[BEGIN]

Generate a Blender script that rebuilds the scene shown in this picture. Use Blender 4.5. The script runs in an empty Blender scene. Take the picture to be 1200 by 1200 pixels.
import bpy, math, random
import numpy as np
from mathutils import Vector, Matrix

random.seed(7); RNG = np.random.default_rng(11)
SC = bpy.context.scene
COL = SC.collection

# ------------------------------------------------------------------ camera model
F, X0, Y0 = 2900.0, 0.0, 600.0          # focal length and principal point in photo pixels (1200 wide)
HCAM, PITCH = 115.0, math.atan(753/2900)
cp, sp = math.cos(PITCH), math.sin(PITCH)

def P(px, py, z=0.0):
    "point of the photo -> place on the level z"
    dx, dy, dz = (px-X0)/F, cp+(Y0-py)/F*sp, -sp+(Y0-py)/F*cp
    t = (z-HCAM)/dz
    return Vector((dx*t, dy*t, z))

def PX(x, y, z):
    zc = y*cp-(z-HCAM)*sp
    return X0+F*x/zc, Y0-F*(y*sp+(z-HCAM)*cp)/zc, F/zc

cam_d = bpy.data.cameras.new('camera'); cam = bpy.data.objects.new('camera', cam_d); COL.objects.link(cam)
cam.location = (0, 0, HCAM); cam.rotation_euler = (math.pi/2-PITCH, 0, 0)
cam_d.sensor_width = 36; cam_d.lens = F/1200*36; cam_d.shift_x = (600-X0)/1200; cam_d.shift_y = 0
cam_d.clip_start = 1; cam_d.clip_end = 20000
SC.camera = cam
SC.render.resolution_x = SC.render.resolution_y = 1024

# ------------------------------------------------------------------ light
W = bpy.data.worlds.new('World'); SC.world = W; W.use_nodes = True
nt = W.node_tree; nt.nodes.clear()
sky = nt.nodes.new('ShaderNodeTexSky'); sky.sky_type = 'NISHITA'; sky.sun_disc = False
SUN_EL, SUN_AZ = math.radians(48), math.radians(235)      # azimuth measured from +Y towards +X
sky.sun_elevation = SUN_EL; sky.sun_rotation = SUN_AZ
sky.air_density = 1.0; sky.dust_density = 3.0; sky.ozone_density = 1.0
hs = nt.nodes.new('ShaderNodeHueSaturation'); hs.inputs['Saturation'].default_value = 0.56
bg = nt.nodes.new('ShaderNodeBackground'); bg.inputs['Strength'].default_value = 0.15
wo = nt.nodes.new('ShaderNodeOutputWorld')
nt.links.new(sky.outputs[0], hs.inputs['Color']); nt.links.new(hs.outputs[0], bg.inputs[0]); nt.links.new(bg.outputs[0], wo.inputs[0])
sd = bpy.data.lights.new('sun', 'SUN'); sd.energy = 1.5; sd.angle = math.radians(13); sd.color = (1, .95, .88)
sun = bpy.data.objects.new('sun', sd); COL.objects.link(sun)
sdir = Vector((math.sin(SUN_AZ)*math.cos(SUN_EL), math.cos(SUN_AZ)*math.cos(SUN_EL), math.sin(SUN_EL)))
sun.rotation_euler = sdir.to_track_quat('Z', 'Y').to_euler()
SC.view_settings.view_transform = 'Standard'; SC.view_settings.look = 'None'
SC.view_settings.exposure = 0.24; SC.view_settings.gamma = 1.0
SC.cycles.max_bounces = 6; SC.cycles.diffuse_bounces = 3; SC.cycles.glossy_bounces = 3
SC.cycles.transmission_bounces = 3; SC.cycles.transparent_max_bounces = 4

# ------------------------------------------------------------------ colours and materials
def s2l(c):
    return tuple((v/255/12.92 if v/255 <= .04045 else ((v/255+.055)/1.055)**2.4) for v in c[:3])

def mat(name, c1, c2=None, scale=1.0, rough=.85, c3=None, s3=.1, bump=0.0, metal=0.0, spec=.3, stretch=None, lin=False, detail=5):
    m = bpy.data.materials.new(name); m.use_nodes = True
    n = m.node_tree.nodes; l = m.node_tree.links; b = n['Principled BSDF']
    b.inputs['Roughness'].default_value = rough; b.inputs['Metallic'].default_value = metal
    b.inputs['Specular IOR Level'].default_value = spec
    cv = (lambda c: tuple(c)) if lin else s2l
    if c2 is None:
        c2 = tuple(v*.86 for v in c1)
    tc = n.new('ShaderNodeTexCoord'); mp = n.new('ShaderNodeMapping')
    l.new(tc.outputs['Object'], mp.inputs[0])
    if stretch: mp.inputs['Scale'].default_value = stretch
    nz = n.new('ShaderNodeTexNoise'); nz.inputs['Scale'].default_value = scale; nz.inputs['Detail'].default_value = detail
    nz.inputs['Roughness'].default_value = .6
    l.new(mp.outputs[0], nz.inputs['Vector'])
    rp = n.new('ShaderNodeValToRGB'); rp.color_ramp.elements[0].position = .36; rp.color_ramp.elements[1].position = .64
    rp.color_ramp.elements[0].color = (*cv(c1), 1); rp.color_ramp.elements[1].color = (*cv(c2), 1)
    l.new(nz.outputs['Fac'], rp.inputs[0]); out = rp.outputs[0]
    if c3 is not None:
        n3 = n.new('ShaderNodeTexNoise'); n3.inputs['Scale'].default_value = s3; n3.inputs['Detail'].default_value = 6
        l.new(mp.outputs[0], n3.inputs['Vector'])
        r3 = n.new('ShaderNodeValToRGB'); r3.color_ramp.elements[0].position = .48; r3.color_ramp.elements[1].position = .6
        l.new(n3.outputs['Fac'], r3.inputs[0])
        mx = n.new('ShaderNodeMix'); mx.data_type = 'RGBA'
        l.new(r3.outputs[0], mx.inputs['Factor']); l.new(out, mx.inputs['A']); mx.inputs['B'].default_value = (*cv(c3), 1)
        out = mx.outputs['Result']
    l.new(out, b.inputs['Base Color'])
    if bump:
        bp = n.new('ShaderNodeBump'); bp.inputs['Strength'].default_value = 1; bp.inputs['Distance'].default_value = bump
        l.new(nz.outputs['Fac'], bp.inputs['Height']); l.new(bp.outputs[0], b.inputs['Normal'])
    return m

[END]

[What you should do]: The required output is the exact run of lines from the beginning of the listing above to the line that contains "SC.render.resolution_x = SC.render.resolution_y", inclusive of both.

[Solution for this problem]:
Generate a Blender script that rebuilds the scene shown in this picture. Use Blender 4.5. The script runs in an empty Blender scene. Take the picture to be 1200 by 1200 pixels.
import bpy, math, random
import numpy as np
from mathutils import Vector, Matrix

random.seed(7); RNG = np.random.default_rng(11)
SC = bpy.context.scene
COL = SC.collection

# ------------------------------------------------------------------ camera model
F, X0, Y0 = 2900.0, 0.0, 600.0          # focal length and principal point in photo pixels (1200 wide)
HCAM, PITCH = 115.0, math.atan(753/2900)
cp, sp = math.cos(PITCH), math.sin(PITCH)

def P(px, py, z=0.0):
    "point of the photo -> place on the level z"
    dx, dy, dz = (px-X0)/F, cp+(Y0-py)/F*sp, -sp+(Y0-py)/F*cp
    t = (z-HCAM)/dz
    return Vector((dx*t, dy*t, z))

def PX(x, y, z):
    zc = y*cp-(z-HCAM)*sp
    return X0+F*x/zc, Y0-F*(y*sp+(z-HCAM)*cp)/zc, F/zc

cam_d = bpy.data.cameras.new('camera'); cam = bpy.data.objects.new('camera', cam_d); COL.objects.link(cam)
cam.location = (0, 0, HCAM); cam.rotation_euler = (math.pi/2-PITCH, 0, 0)
cam_d.sensor_width = 36; cam_d.lens = F/1200*36; cam_d.shift_x = (600-X0)/1200; cam_d.shift_y = 0
cam_d.clip_start = 1; cam_d.clip_end = 20000
SC.camera = cam
SC.render.resolution_x = SC.render.resolution_y = 1024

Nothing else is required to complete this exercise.